Students often ask where they can go to add to their knowledge when classes are done and many online sites are obvious recomendations. The past few weeks I’ve had the opportunity to revisit some favourite sites as well as take a look at some new offerings.
Lens Culture hosts a great site but I’ve never checked out their collection of audio interviews before. I really enjoyed the talk by Stephen Mayes on the World Press Photo contest. I actually found myself scribbling notes on a nearby envelope as the lecture unfolded. At 49 minutes it’s a long but very useful, thought provoking talk.
Yesterday checked out the just posted interview with Danny Wilcox Frazier at Brian Storm’s MediaStorm and still have to go back for the rest of the presentation on Wilcox Frazier’s Driftless.
Over at the Lenswork site where I haven’t been in ages I found a whole series (400) of short podcasts from Brooks Jensen.

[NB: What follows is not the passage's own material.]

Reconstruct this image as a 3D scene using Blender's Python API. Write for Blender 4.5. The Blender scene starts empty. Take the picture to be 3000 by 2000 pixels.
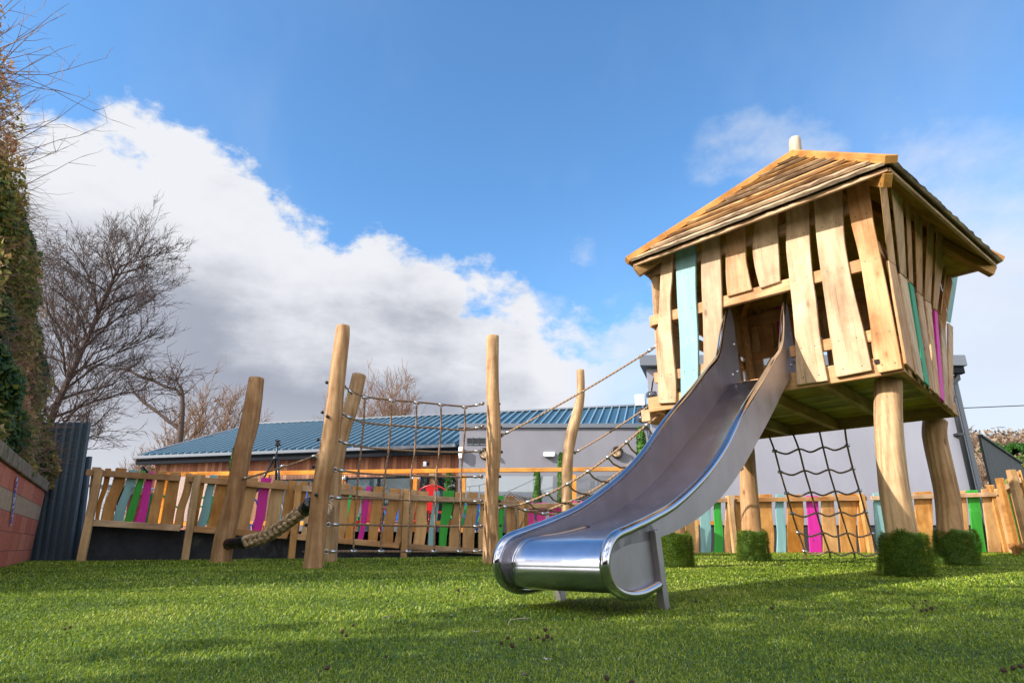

These are all quite short and while you won’t want to listen to every one (well, maybe you will) there are lots to choose from . I’d actually gone there because I’d just read elsewhere about the death in May of Bill Jay, whose work especially his portraits of photographers I’d always found quite fascinating (I actually published a series of them in my short lived photo paper Deadline, back in the mid-nineties). Jay had been a long time contributor to Lenswork. Look at Jay’s images and/or read his essays at his site here.
Youtube offers up a number pf presentations on photography. I’ve paricularily enjoyed the videos on Magnum photographers, an amzing view of Bruce Gilden, focusing on his street photography techniques, and a nice interview by Michael David Murphy with Alec Soth.
Magnum Photos offers up essays and podocasts on their agency site. I really like Trent Parke’s Minutes To Midnight presentation and have watched it a number of times. Parke and his wife, the equally accomplished photographer Narelle Autio, spent two years traveling around their native Australia.
If you want a look at how some photographer’s set up their workspaces take a look at Andrew Hetherington’s What’s The Jackanory site for video tours of photographers’s studios.